As the investigation continues, the possibility that other tainted bets have been placed in the past has moved to the forefront. A former Autotote employee who worked closely with Harn said there were more than a dozen people with access to Autotote's computer system who could have manipulated wagers.

"I'll bet [Autotote executives] are working 24-7 on finding out if somebody has done this before," said the former Autotote employee. "It doesn't make sense that somebody would do $3 million right off the bat."

Harn worked in Autotote's research and development department, assigned to maintain the company's computer system. Many of the 19 people in the unit have the same computer access as Harn, according to an Autotote executive who requested anonymity.

"The other companies have a lot of people with the same level of clearance," said one industry analyst. "[They] could do the same things that Autotote accused Harn of doing."

An executive at Autotote said that during 2000 Harn also worked at another tote company, AmTote, one of only three companies that handle national parimutuel wagering.

"He [told people] he was leaving for a position that had more managerial potential," the executive said, adding that he did not know why Harn returned to Autotote.

A spokesman at AmTote denied this week that Harn had ever worked there.

Reached this week, Harn refused to comment.

Two of his former Autotote colleagues said Harn was well-respected and traveled often on company business. One on trip, he met his future wife, Mercedes, in Peru.

Davis placed his wager 20 minutes before the start of the first race. After the fourth race and after the winners of those races had been announced, Harn allegedly plucked the wager from the electronic hub and changed Davis's picks to the winning horses. Davis put money on every horse in the final two races.
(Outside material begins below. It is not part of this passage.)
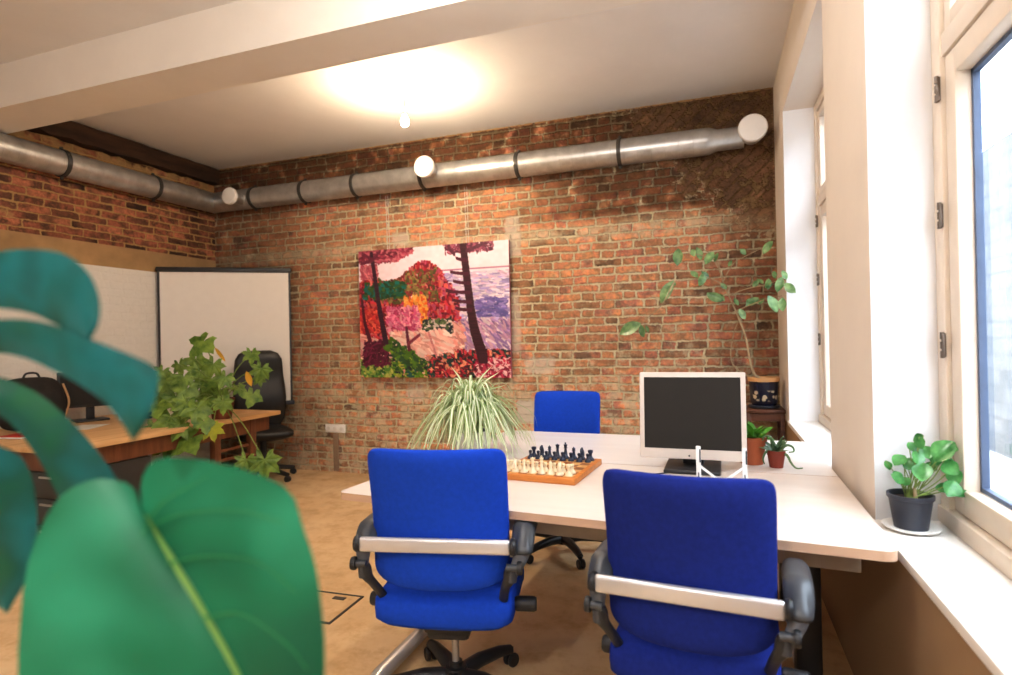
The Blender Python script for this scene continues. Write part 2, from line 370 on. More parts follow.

The ticket cost Davis $192 to cover all of the combinations at $2 each, and Davis placed the bet six times at a cost of $1,152. Davis's six winning tickets were worth $428,392, and he had 108 of the 186 consolation tickets.

The consolation payoff for hitting five of six races was $4,606.20. Each of the 72 other holders of those tickets stand to collect an additional $35,699 if Davis's tickets are nullified. The tickets are frozen during the investigation.